▸ **Instruction**
Starting from the top of the material, restate each line exactly until the line that contains "import mathutils.geometry", which is also copied. Pictures are excluded.

▸ **Information provided**
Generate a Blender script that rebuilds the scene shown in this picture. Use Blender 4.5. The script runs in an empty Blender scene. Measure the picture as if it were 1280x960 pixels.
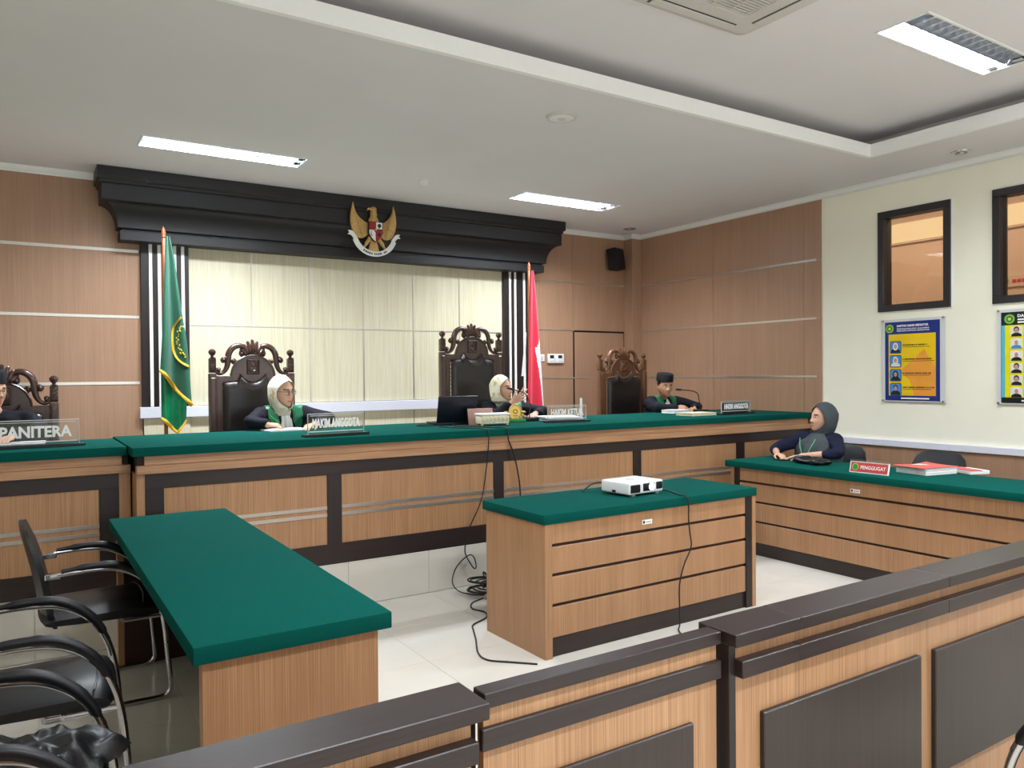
import bpy, bmesh, math, random
from mathutils import Vector, Matrix, Quaternion
import mathutils.geometry

S = bpy.context.scene
COL = S.collection
PI = math.pi
random.seed(7)

# ---------------------------------------------------------------- camera
cam_data = bpy.data.cameras.new('camera')
cam_data.sensor_width = 36.0
cam_data.lens = 966.0289 / 1280 * 36
cam_data.clip_start = 0.02
cam = bpy.data.objects.new('camera', cam_data)
COL.objects.link(cam)
_y, _p, _r = 0.5689437, -0.0113366, -0.0085198
_f = Vector((math.sin(_y) * math.cos(_p), math.cos(_y) * math.cos(_p), math.sin(_p)))
_rt = Vector((math.cos(_y), -math.sin(_y), 0))
_up = _rt.cross(_f)
_r0 = _rt * math.cos(_r) + _up * math.sin(_r)
_u0 = -_rt * math.sin(_r) + _up * math.cos(_r)
cam.matrix_world = Matrix(((_r0.x, _u0.x, -_f.x, 0), (_r0.y, _u0.y, -_f.y, 0), (_r0.z, _u0.z, -_f.z, 1.55), (0, 0, 0, 1)))
S.camera = cam

# ---------------------------------------------------------------- world, exposure
S.view_settings.view_transform = 'Standard'
S.view_settings.look = 'None'
S.view_settings.exposure = 0.0
S.view_settings.gamma = 1.0
S.view_settings.use_curve_mapping = False
W = bpy.data.worlds.new('world')
W.use_nodes = True
S.world = W
W.node_tree.nodes['Background'].inputs[0].default_value = (0.75, 0.85, 1.0, 1)
W.node_tree.nodes['Background'].inputs[1].default_value = 0.6

LAMP_W = 50.0          # watts of one lit tube in the low ceiling
TRAY_W = 66.0          # watts of one lit tube in the raised tray
COOL = (0.875, 0.945, 1.0)

def area(name, loc, sx, sy, power, rot=(0, 0, 0), color=COOL, spread=PI):
    l = bpy.data.lights.new(name, 'AREA')
    l.shape = 'RECTANGLE'; l.size = sx; l.size_y = sy
    l.energy = power; l.color = color; l.spread = spread
    o = bpy.data.objects.new(name, l)
    o.location = loc; o.rotation_euler = rot
    COL.objects.link(o)
    return o

# added fill light behind the camera, standing in for daylight from an unseen window
area('window_daylight', (2.9, -3.15, 2.0), 5.6, 1.5, 80.0, rot=(math.radians(90), 0, 0), color=(0.92, 0.97, 1.0))

# ---------------------------------------------------------------- materials
def newmat(name):
    m = bpy.data.materials.new(name); m.use_nodes = True
    nt = m.node_tree
    return m, nt, nt.nodes['Principled BSDF']

def srgb(r, g, b):
    def c(v):
        v /= 255.0
        return v / 12.92 if v <= 0.04045 else ((v + 0.055) / 1.055) ** 2.4
    return (c(r), c(g), c(b), 1)

def plain(name, rgb, rough=0.5, metal=0.0, noise=0.06, nscale=30, bump=0.0, bscale=200, sheen=0, coat=0, trans=0, ior=1.45, spec=0.5):
    m, nt, b = newmat(name)
    col = srgb(*rgb)
    b.inputs['Roughness'].default_value = rough
    b.inputs['Metallic'].default_value = metal
    b.inputs['Specular IOR Level'].default_value = spec
    b.inputs['IOR'].default_value = ior
    if sheen: b.inputs['Sheen Weight'].default_value = sheen
    if coat: b.inputs['Coat Weight'].default_value = coat
    if trans: b.inputs['Transmission Weight'].default_value = trans
    tc = nt.nodes.new('ShaderNodeTexCoord')
    if noise:
        n = nt.nodes.new('ShaderNodeTexNoise'); n.inputs['Scale'].default_value = nscale; n.inputs['Detail'].default_value = 3
        nt.links.new(tc.outputs['Object'], n.inputs['Vector'])
        r = nt.nodes.new('ShaderNodeValToRGB')
        r.color_ramp.elements[0].position = 0.3; r.color_ramp.elements[1].position = 0.7
        r.color_ramp.elements[0].color = tuple(c * (1 - noise) for c in col[:3]) + (1,)
        r.color_ramp.elements[1].color = tuple(min(1, c * (1 + noise)) for c in col[:3]) + (1,)
        nt.links.new(n.outputs['Fac'], r.inputs['Fac'])
        nt.links.new(r.outputs['Color'], b.inputs['Base Color'])
    else:
        b.inputs['Base Color'].default_value = col
    if bump:
        n2 = nt.nodes.new('ShaderNodeTexNoise'); n2.inputs['Scale'].default_value = bscale; n2.inputs['Detail'].default_value = 4
        nt.links.new(tc.outputs['Object'], n2.inputs['Vector'])
        bp = nt.nodes.new('ShaderNodeBump'); bp.inputs['Strength'].default_value = bump; bp.inputs['Distance'].default_value = 0.002
        nt.links.new(n2.outputs['Fac'], bp.inputs['Height'])
        nt.links.new(bp.outputs['Normal'], b.inputs['Normal'])
    return m

def wood(name, dark, light, axis='z', fine=150, rough=0.42, contrast=(0.33, 0.7), bump=0.12, coat=0.0, spec=0.5):
    """straight-grained laminate: streaks along one axis"""
    m, nt, b = newmat(name)
    b.inputs['Roughness'].default_value = rough
    b.inputs['Specular IOR Level'].default_value = spec
    if coat: b.inputs['Coat Weight'].default_value = coat; b.inputs['Coat Roughness'].default_value = 0.2
    tc = nt.nodes.new('ShaderNodeTexCoord')
    def stretched(sc, lo):
        mp = nt.nodes.new('ShaderNodeMapping')
        s = {'x': (lo, sc, sc), 'y': (sc, lo, sc), 'z': (sc, sc, lo)}[axis]
        mp.inputs['Scale'].default_value = s
        nt.links.new(tc.outputs['Object'], mp.inputs['Vector'])
        n = nt.nodes.new('ShaderNodeTexNoise'); n.inputs['Scale'].default_value = 1.0
        n.inputs['Detail'].default_value = 4; n.inputs['Roughness'].default_value = 0.62
        nt.links.new(mp.outputs['Vector'], n.inputs['Vector'])
        return n.outputs['Fac']
    a = stretched(fine, 2.0); c = stretched(14, 0.7)
    mx = nt.nodes.new('ShaderNodeMix'); mx.data_type = 'FLOAT'
    mx.inputs['Factor'].default_value = 0.22
    nt.links.new(a, mx.inputs['A']); nt.links.new(c, mx.inputs['B'])
    r = nt.nodes.new('ShaderNodeValToRGB')
    r.color_ramp.elements[0].position = contrast[0]; r.color_ramp.elements[1].position = contrast[1]
    r.color_ramp.elements[0].color = srgb(*dark); r.color_ramp.elements[1].color = srgb(*light)
    nt.links.new(mx.outputs['Result'], r.inputs['Fac'])
    nt.links.new(r.outputs['Color'], b.inputs['Base Color'])
    if bump:
        bp = nt.nodes.new('ShaderNodeBump'); bp.inputs['Strength'].default_value = bump; bp.inputs['Distance'].default_value = 0.001
        nt.links.new(a, bp.inputs['Height']); nt.links.new(bp.outputs['Normal'], b.inputs['Normal'])
    return m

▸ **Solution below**
Generate a Blender script that rebuilds the scene shown in this picture. Use Blender 4.5. The script runs in an empty Blender scene. Measure the picture as if it were 1280x960 pixels.
import bpy, bmesh, math, random
from mathutils import Vector, Matrix, Quaternion
import mathutils.geometry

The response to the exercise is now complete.